F MENDELSSOHN; C SCHUMANN Piano Trios. String Quartet
View record and artist detailsRecord and Artist Details
Genre:
Chamber
Label: Hyperion
Magazine Review Date: 05/2020
Media Format: CD or Download
Media Runtime: 71
Mastering:
DDD
Catalogue Number: CDA68307
Tracks:
Composition | Artist Credit |
---|---|
Piano Trio |
Clara (Josephine) Schumann, Composer
Nash Ensemble |
String Quartet |
Fanny Mendelssohn-Hensel, Composer
Nash Ensemble |
Author: Charlotte Gardner
Extraordinary as it sounds, I think this may be the first time that the string-ensemble chamber music of Clara Schumann and Fanny Mendelssohn has been paired together on a recording, rather than with corresponding works by Robert and Felix. At the very least it’s a first from a major ensemble, and the impression of this music being taken seriously on its own merits only intensifies when you press play.

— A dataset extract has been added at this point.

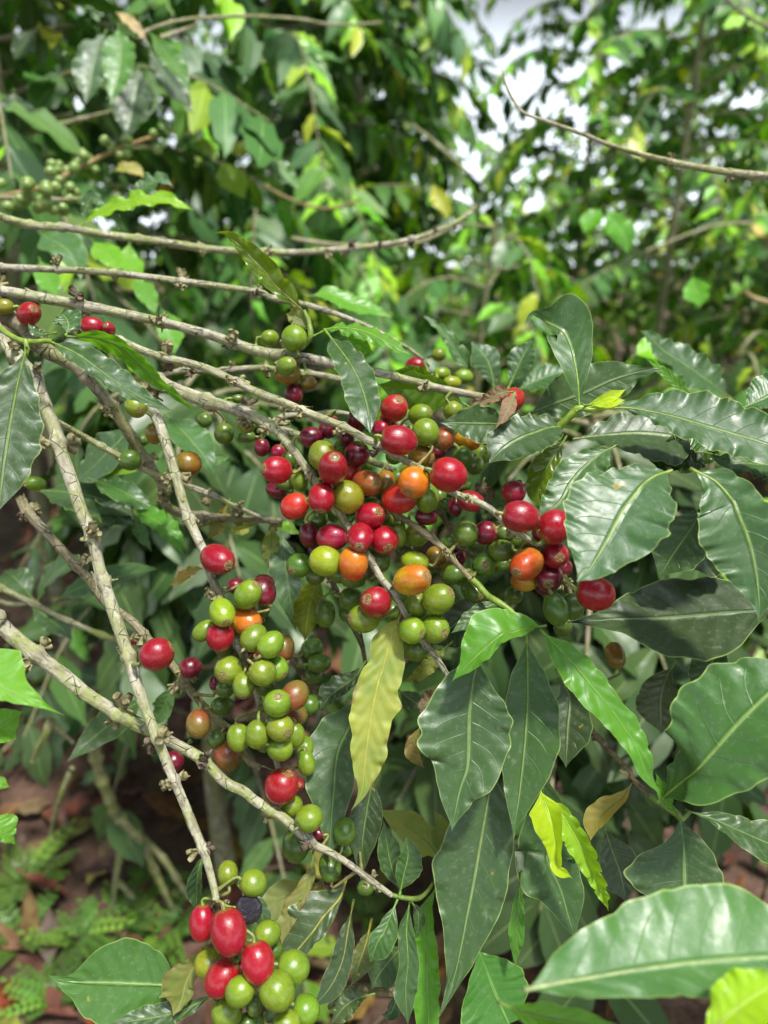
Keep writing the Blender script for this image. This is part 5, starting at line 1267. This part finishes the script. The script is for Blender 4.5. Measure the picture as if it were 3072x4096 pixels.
for k in range(160):
    x, y = r.uniform(-1.8, 1.8), .2 + 2.6 * r.random()
    a = r.uniform(0, 6.28); L = r.uniform(.05, .25)
    o = Vector((x, y, gh(x, y) + r.uniform(.008, .03)))
    D = Vector((math.cos(a), math.sin(a), r.uniform(-.05, .12)))
    b.tube(Path([o, o + D * L * .5 + Vector((0, 0, r.uniform(-.004, .01))), o + D * L], 4), lambda t: .0022 * (1 - .6 * t), 5, 6, col=r.choice([(.20, .15, .10), (.28, .23, .15), (.14, .09, .06)]))
tag(b.build('leaf_litter', litter_mat()), 'layer of dry brown fallen leaves on the ground', kind='stuff')

# ------------------------------------------------------------------ feathery weeds
def weed(label, u, v, n, size, seed):
    r = random.Random(seed)
    # find where the line of sight meets the ground
    d = (0 - CAM.z) / ((P(u, v, 1) - CAM).z)
    o = P(u, v, d); o.z = gh(o.x, o.y)
    t = thing('feathery_weed', o, label, 'weed', 'feathery weeds on the forest floor')
    b, s = MB(), MB()
    for k in range(int(n * 1.7)):
        a = r.uniform(0, 6.28); el = r.uniform(.5, 1.2)
        H = Vector((math.cos(a), math.sin(a), 0))
        L = size * r.uniform(.4, .85)
        pth = Path([o, o + (H * math.cos(el) + Vector((0, 0, math.sin(el)))) * L * .55, o + H * L * .85 + Vector((0, 0, L * math.sin(el) * .75))], 6)
        s.tube(pth, lambda q: .0013 * (1 - .6 * q), 5, 8)
        g = r.random()
        col = tuple(c * r.uniform(.8, 1.25) for c in ((.060, .145, .016) if g < .6 else (.09, .20, .020) if g < .9 else (.14, .26, .025)))
        for i in range(1, 8):
            q = .25 + .75 * i / 7
            p, T = pth.at(q), pth.tan(q)
            side = T.cross(Vector((0, 0, 1))).normalized()
            N = side.cross(T)
            for sg in ((-1, 1) if i < 7 else (0,)):
                D = side * sg * .85 + T * (.6 if sg else 1)
                ll = L * .17 * (1.1 - .6 * abs(q - .5))
                small_leaf(b, p, D, N, ll, ll * .22, col, nt=4, ns=1, curve=.2, fold=.2)
                for e, dd in ((.35, .8), (.35, -.8), (.6, .7), (.6, -.7)):     # lobes
                    D2 = D.normalized() + (N.cross(D)).normalized() * dd
                    small_leaf(b, p + D.normalized() * ll * e, D2, N, ll * .48, ll * .13, col, nt=3, ns=1, curve=.2, fold=.2)
    lf = b.build('fronds', M['crown'], parent=t, origin=o)
    so = s.build('stem', M['stem'], parent=t, origin=o); so.color = (.12, .2, .05, 1)
for i, (u, v, n, sz, lab) in enumerate([
        (120, 3560, 13, 0.120, 'leafy feathery weed at the left edge below the wavy leaf tip'),
                (90, 3790, 12, 0.104, 'feathery weed low at the left edge above the broad dull leaf'),
        (330, 3800, 13, 0.104, 'bright feathery weed just above the broad dull leaf'),
        (490, 3740, 12, 0.096, 'bright feathery weed under the tip of the fallen forked stem'),
        (680, 3760, 12, .11, 'feathery weed between the fallen stem and the bottom bunch'),
        (230, 4060, 10, .10, 'feathery weed in the bottom left corner'),
        (640, 3560, 8, .08, 'small feathery weed near the end of the long pale branch'),
        (1140, 3560, 8, .08, 'pale feathery weed right of the black shrivelled cherry'),
        (1480, 3700, 8, .08, 'yellowish weed behind the bottom centre shoot')]):
    weed(lab, u, v, n, sz, 60 + i)

# ------------------------------------------------------------------ coffee bushes behind, and out-of-view ones added for shade
def bush(label, x, y, h, seed, nbr=34, blen=.75, lw=(.065, .11), dens=1.0, trunk_r=.018, lo=.18, lean=(0, 0), tone=1.0, bright=.22, trunk_c=(.8, .8, .72)):
    r = random.Random(seed)
    o = Vector((x, y, gh(x, y)))
    far = math.hypot(x, y) > 1.9
    if far: nbr = int(nbr * 1.35); dens *= 1.35
    t = thing('coffee_bush', o, label, 'coffee bush', 'coffee bushes behind the near branches')
    tb = MB()
    tp = Path([o - Vector((0, 0, .03)), o + Vector((lean[0] * .3 + r.uniform(-.03, .03), lean[1] * .3, h * .35)), o + Vector((lean[0] * .7 + r.uniform(-.04, .04), lean[1] * .7, h * .7)), o + Vector((lean[0], lean[1], h))], 12)
    tb.tube(tp, lambda q: trunk_r * (1 - .75 * q) * (1 + .08 * noise.noise(Vector((q * 30, seed, 0)))), 10, 60, wob=lambda q, a, p, d: 1 + .12 * noise.noise(p * 40))
    k = tb.build('trunk', M['bark'], parent=t, origin=o); k.color = (*trunk_c, 1); k['lichen'] = .6
    crown = MB()
    ga = r.uniform(0, 6)
    for i in range(nbr):
        q = lo + (1 - lo) * (i + r.random()) / nbr
        base = tp.at(q)
        ga += 2.39996 + r.uniform(-.3, .3)
        H = Vector((math.cos(ga), math.sin(ga), 0))
        L = blen * (1.0 - .55 * max(0, (q - .4) / .6)) * r.uniform(.7, 1.15)
        rise = r.uniform(.05, .35)
        drop = r.uniform(.15, .6) * L
        bp = Path([base, base + H * L * .4 + Vector((0, 0, rise * L * .4)), base + H * L * .75 + Vector((0, 0, rise * L * .5 - drop * .35)), base + H * L + Vector((0, 0, rise * L * .4 - drop))], 6)
        bb = MB()
        bb.tube(bp, lambda z: .0042 * (1 - .72 * z), 6, 16)
        ob = bb.build('branch', M['bark'], parent=t, origin=o); ob.color = (.8, .78, .68, 1); ob['lichen'] = .5
        n = max(3, int(L / .045 * dens))
        for m in range(n):
            z = .18 + .82 * (m + .6) / n
            p, T = bp.at(z), bp.tan(z)
            S = T.cross(Vector((0, 0, 1))).normalized()
            for sg in (-1, 1):
                if r.random() < .12: continue
                D = (S * sg * r.uniform(.5, 1.1) + T * r.uniform(.2, .9) + Vector((0, 0, -r.uniform(-.1, 1.0)))).normalized()
                N = Vector((0, 0, 1)) + H * r.uniform(.2, .9) + Vector((r.uniform(-.4, .4), r.uniform(-.4, .4), r.uniform(-.2, .3)))
                g = r.random()
                young = g < bright * (1.6 if z > .75 else .7)
                if young:
                    c = r.choice([(.09, .25, .010), (.12, .29, .012), (.16, .32, .014), (.20, .32, .016)])
                else:
                    c = r.choice([(.020, .066, .018), (.027, .088, .018), (.036, .108, .020), (.050, .135, .020)])
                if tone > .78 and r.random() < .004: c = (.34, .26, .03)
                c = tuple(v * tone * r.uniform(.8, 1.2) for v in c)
                ll = r.uniform(*lw) * (.75 if young else 1)
                small_leaf(crown, p, D, N, ll, ll * r.uniform(.17, .24), c, nt=6 if far else 8, ns=1 if far else 2, curve=r.uniform(-.1, .55), wave=.004, fold=r.uniform(-.1, .45), ph=r.uniform(0, 6))
    crown.build('crown', M['crown'], parent=t, origin=o)
    return t
bush('dark coffee bush nearest on the left behind the pale branches', -.62, 1.25, 1.75, 1, lw=(.09, .135), nbr=44, blen=.62, dens=1.15, tone=1.15, bright=.2, lo=.45)
bush('shaded coffee bush low at the left behind the falling branches', -.30, 1.02, .78, 2, nbr=22, blen=.42, dens=1.1, tone=.65, bright=.05, lo=.25)  # leaf tint darkened to hold the shade under the branches
bush('dark coffee bush left of the middle with a tall crown', -.30, 2.15, 2.25, 3, lw=(.09, .13), nbr=54, blen=.75, dens=1.25, tone=1.35, bright=.28)
bush('low bright coffee bush in the middle under the sky gap', .26, 1.75, 1.02, 4, nbr=34, blen=.62, dens=1.1, tone=1.35, bright=.55)
bush('tall coffee bush on the right with its bare grey trunk showing', .84, 2.25, 2.35, 5, nbr=46, blen=.56, trunk_r=.017, dens=1.0, tone=1.35, bright=.5, trunk_c=(.85, .84, .78))
bush('coffee bush at the right edge with bright tips', 1.25, 1.75, 1.65, 6, nbr=38, blen=.7, dens=1.0, tone=1.35, bright=.55)
bush('thin coffee bush low on the right behind the big leaves', .72, 1.45, .80, 7, nbr=22, blen=.5, dens=.9, tone=1.35, bright=.55, lo=.2)
bush('distant coffee bush left of the sky gap', -.25, 3.6, 2.3, 8, nbr=46, blen=.75, dens=.9, tone=1.35, bright=.5)
bush('distant low coffee bush below the sky gap', .95, 4.4, 1.6, 9, nbr=34, blen=.8, dens=.9, tone=1.35, bright=.5)
bush('distant tall coffee bush right of the sky gap', 1.95, 3.7, 2.5, 10, nbr=50, blen=.9, dens=.9, tone=1.35, bright=.5)
bush('distant coffee bush far on the left', -1.5, 3.2, 2.6, 11, nbr=50, blen=1.0, dens=.9, bright=.12)
bush('far coffee bush seen between the middle crowns', -.5, 4.3, 2.6, 12, nbr=46, blen=.9, dens=.8, bright=.2)
bush('far right coffee bush at the back', 2.6, 5.0, 2.7, 13, nbr=44, blen=1.0, dens=.8, tone=1.35, bright=.5)
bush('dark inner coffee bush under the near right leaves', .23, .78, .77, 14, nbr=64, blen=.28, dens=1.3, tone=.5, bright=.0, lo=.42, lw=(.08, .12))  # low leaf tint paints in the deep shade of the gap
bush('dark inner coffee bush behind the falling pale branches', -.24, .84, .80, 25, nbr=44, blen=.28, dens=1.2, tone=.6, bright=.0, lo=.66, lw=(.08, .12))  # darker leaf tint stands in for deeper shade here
bush('far coffee bush filling the gap behind the right trunk', 1.5, 3.0, 2.4, 15, nbr=52, blen=.8, dens=1.0, tone=1.35, bright=.5)
bush('far coffee bush behind the middle left crowns', -.08, 3.0, 2.4, 16, nbr=52, blen=.75, dens=1.0, bright=.18)
bush('far coffee bush between the right crowns', 2.0, 2.9, 2.5, 17, nbr=50, blen=.8, dens=1.0, tone=1.35, bright=.5)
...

First up is Schumann’s Piano Trio in G minor. Composed in 1846, before Robert composed his Third Trio in the same key, this work thoroughly busted all preconceptions of its time over what constituted feminine-sounding music and about the female capacity to deal with rigorous form – listen out for the fugal writing in the final movement. Indeed, the violinist Joseph Joachim actually commented that he couldn’t believe that ‘a woman could have composed something so sound and serious’; and sound and serious is precisely what The Nash Ensemble have given us. This is a strong, proud, full-blooded reading, full of contrasts in tone, attack and mood, nuanced in its colourings, its phrasing and overall architecture deftly shaped, long lines soaring taut and strong, choppy tempestuousness tightly knit, strings sounding bright and clean against the piano’s warm tones. These are readings that firmly place Schumann’s music not in a salon but in a concert hall.
Likewise Mendelssohn’s Trio in D minor with its Sturm und Drang, Simon Crawford-Phillips rising with elegant broodiness to the stormily tossing and turning virtuosity of its opening piano figures, before the strings meet their own subsequent constant virtuosities with polished panache, always firmly glued together and blending impeccably. Adrian Brendel serves up some especially delicious cello colours: for instance the soft, tense pathos with which he slidingly descends his scale at 9'42", anticipating the movement’s sombre close. Then Crawford-Phillips again thoroughly sets the tone for the finale with his folkily poignant Chopinesque figures in lieu of the strings’ further fire.
Mendelssohn’s Quartet brings more to admire, with the devastating stillness and simplicity of the first movement, the tense momentum of the Allegretto with its bitily gruff flutterings from viola and cello, the Romanze’s deftly spun-out long lines and the fiery pizzazz and crisp energy of the finale.
To say this disc makes the case for Schumann and Mendelssohn standing on their own two feet, away from the music of their menfolk, is something of an understatement.